How do I plot the surface of a 4D plot?

Question

I am trying to plot the wave function for a particle in a 3D box. This requires me to plot 4 variables: x, y, z axes and the probability density function.

The probability density function is:

abs((np.sin((p*np.pi*X)/a))*(np.sin((q*np.pi*Y)/b))*(np.sin((r*np.pi*Z)/c)))**2

I am using np.arange() for the X, Y and Z.

I have read that to do this you need to plot the surface of a 4D plot. Here is what it is supposed to look like:

Answer 1

This is not really 4D data. As Geoff said, it's 3D scalar data, i.e. you're visualizing a scalar function of three variables: $f(x,y,z)$.

There are several ways to visualize this kind of data, and many tools that will help you. I'll show you a few styles of plots you can make.

1. Contour plot showing one or more $f(x,y,z) = \text{(const.)}$ surfaces, possibly with transparency.

   In Mathematica,

   ContourPlot3D[
    Abs[Sin[\[Pi] x] Sin[\[Pi] y] Sin[\[Pi] z]]^2 == 1/2,
    {x, -1, 1}, {y, -1, 1}, {z, -1, 1}]
   

   

   Show the surfaces of constant probability 0.2, 0.5 and 0.8:

   ContourPlot3D[
    Abs[Sin[\[Pi] x] Sin[\[Pi] y] Sin[\[Pi] z]]^2,
    {x, -1, 1}, {y, -1, 1}, {z, -1, 1}, Contours -> {0.2, 0.5, 0.8}, 
    ContourStyle -> (Directive[#, Opacity[0.25]] & /@ {Yellow, Orange, Red}), 
    Lighting -> "Neutral", Mesh -> None]
   

   

2. You can do some type of volume visualization, possibly with cutouts and slicing.

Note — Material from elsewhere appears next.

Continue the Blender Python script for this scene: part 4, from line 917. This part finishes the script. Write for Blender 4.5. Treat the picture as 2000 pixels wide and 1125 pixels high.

You'll be able to assign a colour and an opacity to each point in 3D. More advanced tools will also let you choose a transfer function.

   imgdata = 
     Table[Abs[Sin[\[Pi] x] Sin[\[Pi] y] Sin[\[Pi] z]]^2, 
       {x, -1., 1, .01}, {y, -1., 1, .01}, {z, -1., 1, .01}];
   
   img = Image3D[imgdata, ClipRange -> {{150, 200}, {0, 100}, {0, 200}}]
   

   

   Slicing often helps, especially if you can interactively control which slice to display.

   Image3DSlices[img, Range[1, 200, 10]]
   

   

These examples were meant as ideas for what types of visualizations you can try to create. There are many different free and commercial tools that you can use to make the plots.

Answer 2

The traditional approach for scalar field-based data (temperature, velocity magnitude, pressure, density, etc.) plotted over two or three space dimensions uses color. It's important to note that choice of color scheme can distort your impressions of the data. For this reason, do not use a rainbow color scheme. (For why, see here, here, here, and here.) Unfortunately, rainbow is the default color scheme in MATLAB and matplotlib.

If you're trying to highlight changes in intensity, using a scheme that varies in saturation works well, like one that ranges from white (zero density) to black (maximum density). Transparency can also work well. A tricky problem with 3-D plots when using color is that you'll need to look at the data from multiple perspectives to get a fuller picture of trends and features; you may also need to plot slices.